## Data listing:
____________________

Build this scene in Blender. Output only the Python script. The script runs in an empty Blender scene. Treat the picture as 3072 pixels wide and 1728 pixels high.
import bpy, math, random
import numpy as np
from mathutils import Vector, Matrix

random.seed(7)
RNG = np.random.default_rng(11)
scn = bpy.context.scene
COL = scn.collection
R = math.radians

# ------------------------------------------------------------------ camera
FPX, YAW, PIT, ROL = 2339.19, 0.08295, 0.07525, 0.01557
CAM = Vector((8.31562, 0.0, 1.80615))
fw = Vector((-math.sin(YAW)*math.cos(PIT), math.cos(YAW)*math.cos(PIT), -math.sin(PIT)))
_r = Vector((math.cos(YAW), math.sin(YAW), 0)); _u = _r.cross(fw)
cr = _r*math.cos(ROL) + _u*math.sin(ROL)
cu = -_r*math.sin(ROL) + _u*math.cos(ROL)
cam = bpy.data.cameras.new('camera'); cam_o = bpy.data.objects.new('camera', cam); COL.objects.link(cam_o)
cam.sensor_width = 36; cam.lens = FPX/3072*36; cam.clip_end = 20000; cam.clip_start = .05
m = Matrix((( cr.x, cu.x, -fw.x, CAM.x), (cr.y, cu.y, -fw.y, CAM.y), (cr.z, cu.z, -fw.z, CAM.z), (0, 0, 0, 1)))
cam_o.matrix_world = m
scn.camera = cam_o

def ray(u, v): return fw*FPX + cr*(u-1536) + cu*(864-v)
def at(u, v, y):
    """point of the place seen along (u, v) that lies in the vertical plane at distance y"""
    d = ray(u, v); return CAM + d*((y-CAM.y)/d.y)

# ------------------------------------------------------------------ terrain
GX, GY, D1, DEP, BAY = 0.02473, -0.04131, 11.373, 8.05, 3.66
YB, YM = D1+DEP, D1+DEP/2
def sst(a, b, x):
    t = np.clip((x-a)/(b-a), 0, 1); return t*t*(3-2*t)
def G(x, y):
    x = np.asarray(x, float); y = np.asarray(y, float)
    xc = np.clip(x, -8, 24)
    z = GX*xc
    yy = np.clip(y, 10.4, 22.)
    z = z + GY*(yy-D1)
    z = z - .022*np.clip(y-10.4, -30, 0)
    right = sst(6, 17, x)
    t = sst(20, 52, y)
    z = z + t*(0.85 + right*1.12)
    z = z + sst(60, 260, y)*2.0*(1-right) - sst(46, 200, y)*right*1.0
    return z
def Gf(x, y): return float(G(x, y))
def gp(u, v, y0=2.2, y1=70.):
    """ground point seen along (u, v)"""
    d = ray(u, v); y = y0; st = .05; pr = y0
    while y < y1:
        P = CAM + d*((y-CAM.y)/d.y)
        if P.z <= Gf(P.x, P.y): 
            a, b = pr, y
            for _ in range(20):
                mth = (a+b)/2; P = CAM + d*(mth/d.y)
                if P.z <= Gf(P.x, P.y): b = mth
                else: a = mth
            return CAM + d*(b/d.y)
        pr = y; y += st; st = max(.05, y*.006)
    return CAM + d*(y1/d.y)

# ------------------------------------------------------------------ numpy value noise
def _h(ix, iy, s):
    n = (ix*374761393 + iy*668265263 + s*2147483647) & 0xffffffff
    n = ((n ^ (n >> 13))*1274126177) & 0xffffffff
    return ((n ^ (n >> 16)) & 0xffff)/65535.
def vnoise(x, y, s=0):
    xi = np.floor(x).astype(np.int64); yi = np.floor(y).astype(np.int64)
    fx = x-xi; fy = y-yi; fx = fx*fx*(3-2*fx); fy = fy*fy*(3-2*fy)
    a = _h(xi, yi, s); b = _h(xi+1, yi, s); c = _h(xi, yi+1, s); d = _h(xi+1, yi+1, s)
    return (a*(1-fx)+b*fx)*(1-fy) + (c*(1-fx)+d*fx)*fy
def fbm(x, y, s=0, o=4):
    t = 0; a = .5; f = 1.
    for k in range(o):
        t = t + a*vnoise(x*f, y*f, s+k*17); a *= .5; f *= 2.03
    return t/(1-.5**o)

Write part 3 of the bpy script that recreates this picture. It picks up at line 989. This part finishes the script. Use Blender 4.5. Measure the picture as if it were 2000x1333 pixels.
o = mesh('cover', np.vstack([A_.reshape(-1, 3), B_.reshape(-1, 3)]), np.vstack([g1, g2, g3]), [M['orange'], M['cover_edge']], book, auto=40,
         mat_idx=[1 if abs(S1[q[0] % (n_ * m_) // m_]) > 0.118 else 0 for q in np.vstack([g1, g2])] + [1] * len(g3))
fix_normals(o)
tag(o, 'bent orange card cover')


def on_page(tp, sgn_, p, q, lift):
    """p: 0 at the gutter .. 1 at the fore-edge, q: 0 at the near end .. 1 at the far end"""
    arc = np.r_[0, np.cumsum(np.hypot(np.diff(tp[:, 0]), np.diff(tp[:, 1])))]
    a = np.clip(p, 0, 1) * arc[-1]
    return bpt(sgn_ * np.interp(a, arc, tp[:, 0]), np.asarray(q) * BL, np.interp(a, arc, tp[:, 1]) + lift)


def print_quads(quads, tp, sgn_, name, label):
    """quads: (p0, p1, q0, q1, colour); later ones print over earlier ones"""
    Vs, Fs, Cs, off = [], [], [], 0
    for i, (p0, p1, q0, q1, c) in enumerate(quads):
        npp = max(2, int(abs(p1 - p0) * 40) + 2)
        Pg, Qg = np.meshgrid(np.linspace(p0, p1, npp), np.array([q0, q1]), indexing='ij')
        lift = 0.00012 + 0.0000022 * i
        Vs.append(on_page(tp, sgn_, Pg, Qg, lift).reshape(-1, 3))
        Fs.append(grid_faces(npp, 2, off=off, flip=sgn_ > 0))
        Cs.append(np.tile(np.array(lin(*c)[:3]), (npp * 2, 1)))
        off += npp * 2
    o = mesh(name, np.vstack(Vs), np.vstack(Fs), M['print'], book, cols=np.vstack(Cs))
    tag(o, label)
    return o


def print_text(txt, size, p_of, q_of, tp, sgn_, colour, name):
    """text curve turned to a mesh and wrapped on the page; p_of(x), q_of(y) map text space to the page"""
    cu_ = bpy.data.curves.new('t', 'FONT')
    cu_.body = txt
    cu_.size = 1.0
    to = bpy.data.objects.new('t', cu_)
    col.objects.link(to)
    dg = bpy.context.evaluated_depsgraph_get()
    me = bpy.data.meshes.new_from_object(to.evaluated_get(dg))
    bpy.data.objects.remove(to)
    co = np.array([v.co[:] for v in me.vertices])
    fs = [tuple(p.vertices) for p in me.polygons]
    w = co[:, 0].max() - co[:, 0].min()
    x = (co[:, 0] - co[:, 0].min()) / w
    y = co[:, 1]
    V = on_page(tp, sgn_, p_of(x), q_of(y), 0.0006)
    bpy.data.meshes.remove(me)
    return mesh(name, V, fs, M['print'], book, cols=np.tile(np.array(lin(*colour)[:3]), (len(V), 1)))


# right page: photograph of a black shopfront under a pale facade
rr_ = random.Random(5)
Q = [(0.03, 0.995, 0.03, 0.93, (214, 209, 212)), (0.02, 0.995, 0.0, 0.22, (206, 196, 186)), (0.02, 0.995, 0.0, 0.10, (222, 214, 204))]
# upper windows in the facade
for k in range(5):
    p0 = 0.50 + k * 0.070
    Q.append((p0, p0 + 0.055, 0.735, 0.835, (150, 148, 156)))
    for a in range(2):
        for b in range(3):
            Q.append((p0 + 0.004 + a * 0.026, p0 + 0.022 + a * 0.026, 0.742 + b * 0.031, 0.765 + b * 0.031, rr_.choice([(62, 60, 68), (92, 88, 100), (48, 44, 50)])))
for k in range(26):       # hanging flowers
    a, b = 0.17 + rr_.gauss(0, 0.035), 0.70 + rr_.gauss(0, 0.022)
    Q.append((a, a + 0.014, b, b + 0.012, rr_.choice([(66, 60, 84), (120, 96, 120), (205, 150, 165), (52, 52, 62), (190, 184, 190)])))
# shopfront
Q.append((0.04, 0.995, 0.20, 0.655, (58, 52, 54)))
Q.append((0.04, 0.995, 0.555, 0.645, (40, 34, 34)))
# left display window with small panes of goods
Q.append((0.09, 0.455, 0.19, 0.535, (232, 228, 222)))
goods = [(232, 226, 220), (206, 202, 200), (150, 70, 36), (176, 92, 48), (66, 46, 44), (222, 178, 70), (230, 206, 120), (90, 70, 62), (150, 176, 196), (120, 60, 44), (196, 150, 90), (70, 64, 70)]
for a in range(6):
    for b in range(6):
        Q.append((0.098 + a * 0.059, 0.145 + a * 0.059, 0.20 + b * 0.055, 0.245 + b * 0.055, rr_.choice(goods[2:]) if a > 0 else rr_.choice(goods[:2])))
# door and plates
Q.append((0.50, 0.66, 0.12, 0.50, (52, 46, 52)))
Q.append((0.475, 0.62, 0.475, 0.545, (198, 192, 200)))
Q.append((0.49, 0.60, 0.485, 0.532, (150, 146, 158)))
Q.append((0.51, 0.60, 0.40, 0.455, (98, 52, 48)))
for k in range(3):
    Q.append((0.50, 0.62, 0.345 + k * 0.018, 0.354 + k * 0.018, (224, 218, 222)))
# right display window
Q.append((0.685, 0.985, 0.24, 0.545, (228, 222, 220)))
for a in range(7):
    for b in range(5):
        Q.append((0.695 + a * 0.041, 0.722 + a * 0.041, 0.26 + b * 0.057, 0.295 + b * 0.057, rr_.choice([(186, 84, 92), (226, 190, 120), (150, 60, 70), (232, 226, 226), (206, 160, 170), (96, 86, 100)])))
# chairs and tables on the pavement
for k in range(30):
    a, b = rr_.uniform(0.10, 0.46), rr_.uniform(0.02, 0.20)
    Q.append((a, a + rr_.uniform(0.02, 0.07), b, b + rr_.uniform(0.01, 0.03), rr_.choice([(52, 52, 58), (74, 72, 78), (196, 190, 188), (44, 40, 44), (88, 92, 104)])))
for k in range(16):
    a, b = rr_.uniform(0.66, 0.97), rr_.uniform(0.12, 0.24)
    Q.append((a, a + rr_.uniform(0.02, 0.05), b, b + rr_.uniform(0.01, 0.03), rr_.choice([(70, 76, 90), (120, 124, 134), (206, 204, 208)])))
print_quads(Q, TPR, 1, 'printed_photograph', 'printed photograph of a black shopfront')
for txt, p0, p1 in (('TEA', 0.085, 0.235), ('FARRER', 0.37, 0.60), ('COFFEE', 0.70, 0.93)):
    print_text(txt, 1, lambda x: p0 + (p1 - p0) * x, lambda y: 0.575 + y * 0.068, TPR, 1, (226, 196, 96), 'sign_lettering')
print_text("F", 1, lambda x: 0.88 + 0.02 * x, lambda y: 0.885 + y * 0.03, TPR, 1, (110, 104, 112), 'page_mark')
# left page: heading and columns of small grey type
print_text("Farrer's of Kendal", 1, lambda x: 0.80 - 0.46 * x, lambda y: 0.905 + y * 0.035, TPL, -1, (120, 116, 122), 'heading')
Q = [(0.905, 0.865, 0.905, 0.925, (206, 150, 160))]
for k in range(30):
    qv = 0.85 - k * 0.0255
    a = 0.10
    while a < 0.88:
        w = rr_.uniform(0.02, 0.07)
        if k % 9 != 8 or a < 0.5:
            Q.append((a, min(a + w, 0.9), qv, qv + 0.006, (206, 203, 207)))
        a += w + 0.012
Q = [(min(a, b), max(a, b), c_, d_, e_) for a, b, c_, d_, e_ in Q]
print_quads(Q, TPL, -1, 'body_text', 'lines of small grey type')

____________________

Take the lines from the first line of the records through the line holding "d = ray(u, v); return", both included, and please reproduce them exactly with nothing added.

## The reply:
Build this scene in Blender. Output only the Python script. The script runs in an empty Blender scene. Treat the picture as 3072 pixels wide and 1728 pixels high.
import bpy, math, random
import numpy as np
from mathutils import Vector, Matrix

random.seed(7)
RNG = np.random.default_rng(11)
scn = bpy.context.scene
COL = scn.collection
R = math.radians

# ------------------------------------------------------------------ camera
FPX, YAW, PIT, ROL = 2339.19, 0.08295, 0.07525, 0.01557
CAM = Vector((8.31562, 0.0, 1.80615))
fw = Vector((-math.sin(YAW)*math.cos(PIT), math.cos(YAW)*math.cos(PIT), -math.sin(PIT)))
_r = Vector((math.cos(YAW), math.sin(YAW), 0)); _u = _r.cross(fw)
cr = _r*math.cos(ROL) + _u*math.sin(ROL)
cu = -_r*math.sin(ROL) + _u*math.cos(ROL)
cam = bpy.data.cameras.new('camera'); cam_o = bpy.data.objects.new('camera', cam); COL.objects.link(cam_o)
cam.sensor_width = 36; cam.lens = FPX/3072*36; cam.clip_end = 20000; cam.clip_start = .05
m = Matrix((( cr.x, cu.x, -fw.x, CAM.x), (cr.y, cu.y, -fw.y, CAM.y), (cr.z, cu.z, -fw.z, CAM.z), (0, 0, 0, 1)))
cam_o.matrix_world = m
scn.camera = cam_o

def ray(u, v): return fw*FPX + cr*(u-1536) + cu*(864-v)
def at(u, v, y):
    """point of the place seen along (u, v) that lies in the vertical plane at distance y"""
    d = ray(u, v); return CAM + d*((y-CAM.y)/d.y)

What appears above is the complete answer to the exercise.